• WRITTEN REQUEST: Quote every line of the material beneath this one.

• GIVEN DATA:
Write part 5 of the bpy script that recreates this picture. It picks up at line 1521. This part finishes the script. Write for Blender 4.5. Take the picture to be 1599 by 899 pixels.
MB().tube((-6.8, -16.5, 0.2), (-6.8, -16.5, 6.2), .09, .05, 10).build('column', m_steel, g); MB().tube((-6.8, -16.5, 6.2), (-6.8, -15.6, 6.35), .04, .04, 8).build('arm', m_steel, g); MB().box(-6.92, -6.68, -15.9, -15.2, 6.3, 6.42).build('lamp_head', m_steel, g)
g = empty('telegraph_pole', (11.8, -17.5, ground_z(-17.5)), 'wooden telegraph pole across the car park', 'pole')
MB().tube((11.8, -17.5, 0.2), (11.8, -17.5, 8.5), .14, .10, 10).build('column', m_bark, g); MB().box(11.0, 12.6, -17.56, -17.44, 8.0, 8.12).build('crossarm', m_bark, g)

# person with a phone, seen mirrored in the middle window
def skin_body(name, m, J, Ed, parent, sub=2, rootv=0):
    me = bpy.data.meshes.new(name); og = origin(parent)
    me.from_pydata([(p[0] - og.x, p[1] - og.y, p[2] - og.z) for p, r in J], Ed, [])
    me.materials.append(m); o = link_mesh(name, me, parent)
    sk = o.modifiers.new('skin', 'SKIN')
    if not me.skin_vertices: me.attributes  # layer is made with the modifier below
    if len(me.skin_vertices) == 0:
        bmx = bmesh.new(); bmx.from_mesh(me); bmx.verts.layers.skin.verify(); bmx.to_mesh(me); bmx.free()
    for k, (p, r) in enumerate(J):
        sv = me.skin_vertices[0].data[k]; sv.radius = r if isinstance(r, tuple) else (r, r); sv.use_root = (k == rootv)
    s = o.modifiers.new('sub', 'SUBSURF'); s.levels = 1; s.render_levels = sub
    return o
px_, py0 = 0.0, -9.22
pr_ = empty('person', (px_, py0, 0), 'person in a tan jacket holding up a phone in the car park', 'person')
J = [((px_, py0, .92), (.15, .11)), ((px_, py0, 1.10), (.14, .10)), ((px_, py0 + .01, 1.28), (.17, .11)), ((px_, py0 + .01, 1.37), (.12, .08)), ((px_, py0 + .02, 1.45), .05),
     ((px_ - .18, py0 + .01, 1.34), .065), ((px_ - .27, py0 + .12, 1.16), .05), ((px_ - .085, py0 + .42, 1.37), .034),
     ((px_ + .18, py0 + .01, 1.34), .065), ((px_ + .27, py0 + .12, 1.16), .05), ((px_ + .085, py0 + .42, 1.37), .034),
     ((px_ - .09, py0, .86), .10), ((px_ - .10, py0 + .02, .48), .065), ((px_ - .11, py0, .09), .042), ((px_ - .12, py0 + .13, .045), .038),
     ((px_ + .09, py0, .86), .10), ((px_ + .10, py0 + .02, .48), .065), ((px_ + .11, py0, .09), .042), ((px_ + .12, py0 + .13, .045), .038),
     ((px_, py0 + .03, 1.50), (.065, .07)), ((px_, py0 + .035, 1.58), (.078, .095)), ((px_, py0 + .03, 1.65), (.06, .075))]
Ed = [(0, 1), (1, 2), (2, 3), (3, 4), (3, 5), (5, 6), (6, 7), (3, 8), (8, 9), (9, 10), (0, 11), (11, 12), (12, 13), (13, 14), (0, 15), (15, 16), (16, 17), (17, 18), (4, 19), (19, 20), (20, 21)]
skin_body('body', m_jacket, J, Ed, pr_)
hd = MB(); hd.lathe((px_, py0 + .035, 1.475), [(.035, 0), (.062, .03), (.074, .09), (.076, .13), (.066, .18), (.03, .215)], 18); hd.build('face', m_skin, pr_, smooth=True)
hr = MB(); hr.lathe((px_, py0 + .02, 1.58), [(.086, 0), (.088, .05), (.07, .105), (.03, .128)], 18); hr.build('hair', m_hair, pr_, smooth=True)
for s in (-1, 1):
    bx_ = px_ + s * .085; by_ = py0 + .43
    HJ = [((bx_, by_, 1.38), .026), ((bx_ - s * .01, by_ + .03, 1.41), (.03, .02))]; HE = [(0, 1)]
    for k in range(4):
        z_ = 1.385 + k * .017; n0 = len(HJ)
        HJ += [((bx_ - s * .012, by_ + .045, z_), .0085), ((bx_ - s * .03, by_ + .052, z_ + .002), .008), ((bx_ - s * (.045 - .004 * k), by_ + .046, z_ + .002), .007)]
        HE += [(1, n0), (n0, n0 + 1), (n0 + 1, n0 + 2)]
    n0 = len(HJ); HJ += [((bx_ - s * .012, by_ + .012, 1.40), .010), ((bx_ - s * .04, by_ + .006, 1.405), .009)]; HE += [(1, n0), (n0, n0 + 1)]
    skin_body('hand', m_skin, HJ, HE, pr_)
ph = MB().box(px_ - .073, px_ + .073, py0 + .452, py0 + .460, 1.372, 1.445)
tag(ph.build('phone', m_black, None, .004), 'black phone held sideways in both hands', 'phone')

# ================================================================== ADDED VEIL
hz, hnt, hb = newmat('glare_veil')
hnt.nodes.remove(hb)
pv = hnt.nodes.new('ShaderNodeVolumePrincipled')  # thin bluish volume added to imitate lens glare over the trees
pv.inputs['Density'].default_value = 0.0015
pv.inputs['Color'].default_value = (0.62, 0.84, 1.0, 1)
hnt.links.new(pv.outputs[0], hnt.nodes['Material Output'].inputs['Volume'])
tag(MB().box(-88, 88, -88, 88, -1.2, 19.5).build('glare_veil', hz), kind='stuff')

• CORRECT OUTPUT:
Write part 5 of the bpy script that recreates this picture. It picks up at line 1521. This part finishes the script. Write for Blender 4.5. Take the picture to be 1599 by 899 pixels.
MB().tube((-6.8, -16.5, 0.2), (-6.8, -16.5, 6.2), .09, .05, 10).build('column', m_steel, g); MB().tube((-6.8, -16.5, 6.2), (-6.8, -15.6, 6.35), .04, .04, 8).build('arm', m_steel, g); MB().box(-6.92, -6.68, -15.9, -15.2, 6.3, 6.42).build('lamp_head', m_steel, g)
g = empty('telegraph_pole', (11.8, -17.5, ground_z(-17.5)), 'wooden telegraph pole across the car park', 'pole')
MB().tube((11.8, -17.5, 0.2), (11.8, -17.5, 8.5), .14, .10, 10).build('column', m_bark, g); MB().box(11.0, 12.6, -17.56, -17.44, 8.0, 8.12).build('crossarm', m_bark, g)

# person with a phone, seen mirrored in the middle window
def skin_body(name, m, J, Ed, parent, sub=2, rootv=0):
    me = bpy.data.meshes.new(name); og = origin(parent)
    me.from_pydata([(p[0] - og.x, p[1] - og.y, p[2] - og.z) for p, r in J], Ed, [])
    me.materials.append(m); o = link_mesh(name, me, parent)
    sk = o.modifiers.new('skin', 'SKIN')
    if not me.skin_vertices: me.attributes  # layer is made with the modifier below
    if len(me.skin_vertices) == 0:
        bmx = bmesh.new(); bmx.from_mesh(me); bmx.verts.layers.skin.verify(); bmx.to_mesh(me); bmx.free()
    for k, (p, r) in enumerate(J):
        sv = me.skin_vertices[0].data[k]; sv.radius = r if isinstance(r, tuple) else (r, r); sv.use_root = (k == rootv)
    s = o.modifiers.new('sub', 'SUBSURF'); s.levels = 1; s.render_levels = sub
    return o
px_, py0 = 0.0, -9.22
pr_ = empty('person', (px_, py0, 0), 'person in a tan jacket holding up a phone in the car park', 'person')
J = [((px_, py0, .92), (.15, .11)), ((px_, py0, 1.10), (.14, .10)), ((px_, py0 + .01, 1.28), (.17, .11)), ((px_, py0 + .01, 1.37), (.12, .08)), ((px_, py0 + .02, 1.45), .05),
     ((px_ - .18, py0 + .01, 1.34), .065), ((px_ - .27, py0 + .12, 1.16), .05), ((px_ - .085, py0 + .42, 1.37), .034),
     ((px_ + .18, py0 + .01, 1.34), .065), ((px_ + .27, py0 + .12, 1.16), .05), ((px_ + .085, py0 + .42, 1.37), .034),
     ((px_ - .09, py0, .86), .10), ((px_ - .10, py0 + .02, .48), .065), ((px_ - .11, py0, .09), .042), ((px_ - .12, py0 + .13, .045), .038),
     ((px_ + .09, py0, .86), .10), ((px_ + .10, py0 + .02, .48), .065), ((px_ + .11, py0, .09), .042), ((px_ + .12, py0 + .13, .045), .038),
     ((px_, py0 + .03, 1.50), (.065, .07)), ((px_, py0 + .035, 1.58), (.078, .095)), ((px_, py0 + .03, 1.65), (.06, .075))]
Ed = [(0, 1), (1, 2), (2, 3), (3, 4), (3, 5), (5, 6), (6, 7), (3, 8), (8, 9), (9, 10), (0, 11), (11, 12), (12, 13), (13, 14), (0, 15), (15, 16), (16, 17), (17, 18), (4, 19), (19, 20), (20, 21)]
skin_body('body', m_jacket, J, Ed, pr_)
hd = MB(); hd.lathe((px_, py0 + .035, 1.475), [(.035, 0), (.062, .03), (.074, .09), (.076, .13), (.066, .18), (.03, .215)], 18); hd.build('face', m_skin, pr_, smooth=True)
hr = MB(); hr.lathe((px_, py0 + .02, 1.58), [(.086, 0), (.088, .05), (.07, .105), (.03, .128)], 18); hr.build('hair', m_hair, pr_, smooth=True)
for s in (-1, 1):
    bx_ = px_ + s * .085; by_ = py0 + .43
    HJ = [((bx_, by_, 1.38), .026), ((bx_ - s * .01, by_ + .03, 1.41), (.03, .02))]; HE = [(0, 1)]
    for k in range(4):
        z_ = 1.385 + k * .017; n0 = len(HJ)
        HJ += [((bx_ - s * .012, by_ + .045, z_), .0085), ((bx_ - s * .03, by_ + .052, z_ + .002), .008), ((bx_ - s * (.045 - .004 * k), by_ + .046, z_ + .002), .007)]
        HE += [(1, n0), (n0, n0 + 1), (n0 + 1, n0 + 2)]
    n0 = len(HJ); HJ += [((bx_ - s * .012, by_ + .012, 1.40), .010), ((bx_ - s * .04, by_ + .006, 1.405), .009)]; HE += [(1, n0), (n0, n0 + 1)]
    skin_body('hand', m_skin, HJ, HE, pr_)
ph = MB().box(px_ - .073, px_ + .073, py0 + .452, py0 + .460, 1.372, 1.445)
tag(ph.build('phone', m_black, None, .004), 'black phone held sideways in both hands', 'phone')

# ================================================================== ADDED VEIL
hz, hnt, hb = newmat('glare_veil')
hnt.nodes.remove(hb)
pv = hnt.nodes.new('ShaderNodeVolumePrincipled')  # thin bluish volume added to imitate lens glare over the trees
pv.inputs['Density'].default_value = 0.0015
pv.inputs['Color'].default_value = (0.62, 0.84, 1.0, 1)
hnt.links.new(pv.outputs[0], hnt.nodes['Material Output'].inputs['Volume'])
tag(MB().box(-88, 88, -88, 88, -1.2, 19.5).build('glare_veil', hz), kind='stuff')